Exercise:
Copy out the records in full, word for word, without pictures.

Data shown:

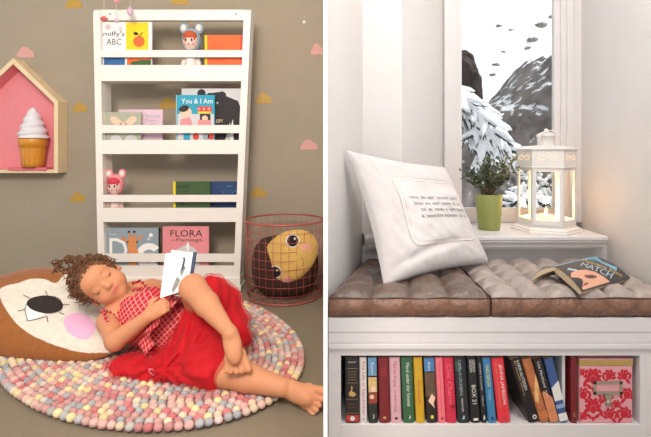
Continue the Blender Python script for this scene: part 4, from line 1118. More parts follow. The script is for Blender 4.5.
def d13(m, fn): vt(m, fn, 'ANDERS ROSLUND', mat('spine_pale', (190, 190, 186), .5), .92, .5, .32); vt(m, fn, 'Odjuret', inkw, .42, .25, .3); m.patch([(-.3, .04), (.3, .06), (.35, .11), (0, .12)], fn, inkw, 1, .0005)
spine_book('slim black book leaning against the blue one', 476.8, 481.6, 481.4, 487.6, 357.4, 423.5, (28, 28, 32), d13)
def d14(m, fn): vt(m, fn, 'VARG BERGIN', inky, .90, .56, .40, -.05); vt(m, fn, 'Dödsler', inksky, .50, .34, .35, -.05); m.patch(circ(0, .07, .3, .025), fn, inkdb, 1, .0005)
spine_book('steel blue book with yellow lettering at the top of its spine', 482.4, 490.4, 488.3, 497.2, 357.4, 424, (58, 124, 168), d14)
def d15(m, fn): vt(m, fn, 'JENNA JAMESON', inkw, .90, .28, .33, .25); vt(m, fn, 'Så älskar du som en porrstjärna', inkg, .92, .22, .16, -.45); m.patch(circ(0, .06, .4, .025), fn, inkr, 1, .0005)
spine_book('bright red book with white capitals, last before the leaning stack', 491.3, 503.4, 498.6, 511.3, 357.4, 424, (222, 52, 66), d15)
def d16(m, fn): vt(m, fn, 'KARIN ALVTEGEN', inkw, .97, .50, .26, .25); vt(m, fn, 'En sannolik historia', inkg, .97, .42, .16, -.3); m.patch(circ(.3, .07, .38, .035), fn, inkw, 1, .0005); m.patch(circ(.3, .07, .2, .018), fn, inkdb, 1, .0008)
spine_book('black book with a white emblem at its foot, leftmost of the leaning stack', 509.5, 519.6, 528.4, 540.2, 357.4, 424, (26, 24, 28), d16, .12)
def d17(m, fn): m.patch([(-.9, .35), (.2, .62), (.9, .75), (.9, .58), (-.2, .30)], fn, cover((224, 178, 116), .2), 1, .0004); R_(m, fn, -.9, .05, .9, .18, cover((196, 116, 70), .3), .0004)
spine_book('orange brown book in the leaning stack', 520.4, 531, 541, 549.6, 357.4, 424, (182, 108, 66), d17, .12, var=.35)
def d18(m, fn): R_(m, fn, -.95, 0.0, .95, .36, cover((208, 134, 92), .2)); m.patch([(-.95, .36), (.95, .36), (-.5, .50), (-.95, .48)], fn, cover((208, 134, 92), .2), 1, .0002); vt(m, fn, 'Liza Marklund', inkw, .95, .55, .25); vt(m, fn, 'Sprängaren', inkw, .5, .38, .2)
spine_book('black book with an orange lower half in the leaning stack', 531.6, 541.6, 550.2, 559, 357.4, 424, (34, 30, 34), d18, .12)
def d19(m, fn): R_(m, fn, -.95, .34, .95, .56, inkw); R_(m, fn, -.95, .02, .95, .14, inkw); R_(m, fn, -.95, .22, .95, .28, cover((140, 160, 196), .2)); m.patch([(-.95, .55), (.95, .55), (.95, .64)], fn, inkw, 1, .0003)
spine_book('blue and white book, rightmost of the leaning stack', 543.2, 552.8, 560, 568.6, 357.4, 423, (58, 88, 140), d19, .12)
def d20(m, fn): vt(m, fn, 'ed', inkg, .16, .10, .3)
spine_book('dark red upright book against the damask box', 571, 578, 571, 578, 357.4, 423, (116, 24, 30), d20)

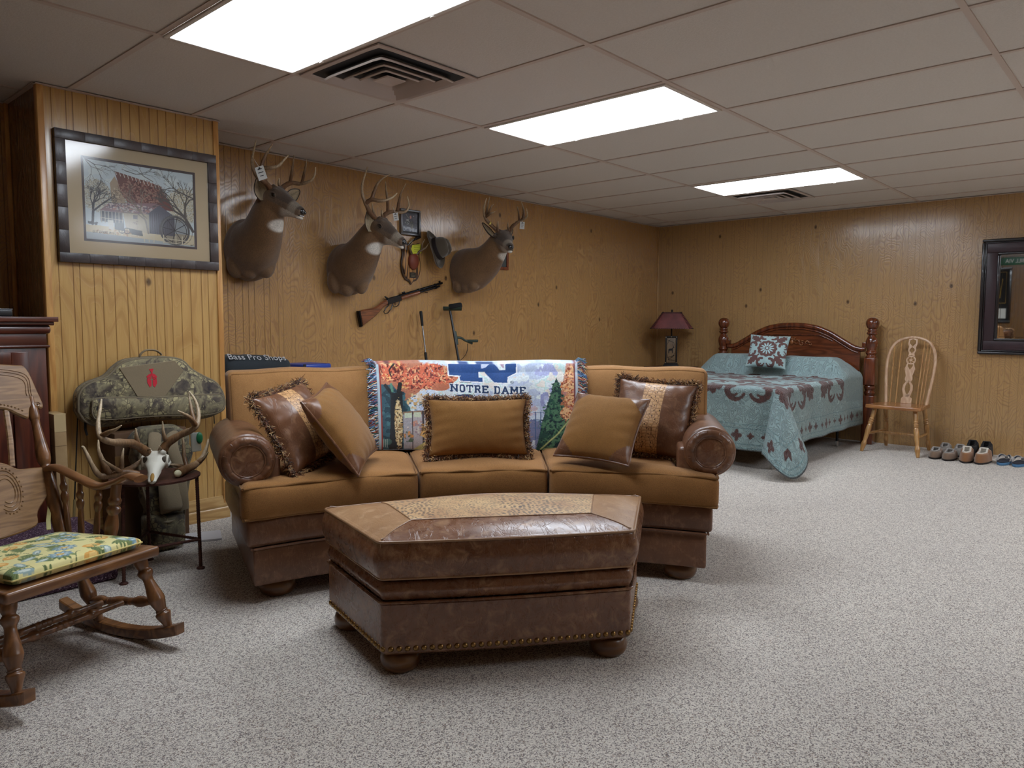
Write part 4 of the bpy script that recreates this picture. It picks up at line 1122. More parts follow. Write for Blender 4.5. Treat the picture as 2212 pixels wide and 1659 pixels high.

Solution:
Continue the Blender Python script for this scene: part 4, from line 1118. More parts follow. The script is for Blender 4.5.
def d13(m, fn): vt(m, fn, 'ANDERS ROSLUND', mat('spine_pale', (190, 190, 186), .5), .92, .5, .32); vt(m, fn, 'Odjuret', inkw, .42, .25, .3); m.patch([(-.3, .04), (.3, .06), (.35, .11), (0, .12)], fn, inkw, 1, .0005)
spine_book('slim black book leaning against the blue one', 476.8, 481.6, 481.4, 487.6, 357.4, 423.5, (28, 28, 32), d13)
def d14(m, fn): vt(m, fn, 'VARG BERGIN', inky, .90, .56, .40, -.05); vt(m, fn, 'Dödsler', inksky, .50, .34, .35, -.05); m.patch(circ(0, .07, .3, .025), fn, inkdb, 1, .0005)
spine_book('steel blue book with yellow lettering at the top of its spine', 482.4, 490.4, 488.3, 497.2, 357.4, 424, (58, 124, 168), d14)
def d15(m, fn): vt(m, fn, 'JENNA JAMESON', inkw, .90, .28, .33, .25); vt(m, fn, 'Så älskar du som en porrstjärna', inkg, .92, .22, .16, -.45); m.patch(circ(0, .06, .4, .025), fn, inkr, 1, .0005)
spine_book('bright red book with white capitals, last before the leaning stack', 491.3, 503.4, 498.6, 511.3, 357.4, 424, (222, 52, 66), d15)
def d16(m, fn): vt(m, fn, 'KARIN ALVTEGEN', inkw, .97, .50, .26, .25); vt(m, fn, 'En sannolik historia', inkg, .97, .42, .16, -.3); m.patch(circ(.3, .07, .38, .035), fn, inkw, 1, .0005); m.patch(circ(.3, .07, .2, .018), fn, inkdb, 1, .0008)
spine_book('black book with a white emblem at its foot, leftmost of the leaning stack', 509.5, 519.6, 528.4, 540.2, 357.4, 424, (26, 24, 28), d16, .12)
def d17(m, fn): m.patch([(-.9, .35), (.2, .62), (.9, .75), (.9, .58), (-.2, .30)], fn, cover((224, 178, 116), .2), 1, .0004); R_(m, fn, -.9, .05, .9, .18, cover((196, 116, 70), .3), .0004)
spine_book('orange brown book in the leaning stack', 520.4, 531, 541, 549.6, 357.4, 424, (182, 108, 66), d17, .12, var=.35)
def d18(m, fn): R_(m, fn, -.95, 0.0, .95, .36, cover((208, 134, 92), .2)); m.patch([(-.95, .36), (.95, .36), (-.5, .50), (-.95, .48)], fn, cover((208, 134, 92), .2), 1, .0002); vt(m, fn, 'Liza Marklund', inkw, .95, .55, .25); vt(m, fn, 'Sprängaren', inkw, .5, .38, .2)
spine_book('black book with an orange lower half in the leaning stack', 531.6, 541.6, 550.2, 559, 357.4, 424, (34, 30, 34), d18, .12)
def d19(m, fn): R_(m, fn, -.95, .34, .95, .56, inkw); R_(m, fn, -.95, .02, .95, .14, inkw); R_(m, fn, -.95, .22, .95, .28, cover((140, 160, 196), .2)); m.patch([(-.95, .55), (.95, .55), (.95, .64)], fn, inkw, 1, .0003)
spine_book('blue and white book, rightmost of the leaning stack', 543.2, 552.8, 560, 568.6, 357.4, 423, (58, 88, 140), d19, .12)
def d20(m, fn): vt(m, fn, 'ed', inkg, .16, .10, .3)
spine_book('dark red upright book against the damask box', 571, 578, 571, 578, 357.4, 423, (116, 24, 30), d20)

Write part 4 of the bpy script that recreates this picture. It picks up at line 1122. More parts follow. Write for Blender 4.5. Treat the picture as 2212 pixels wide and 1659 pixels high.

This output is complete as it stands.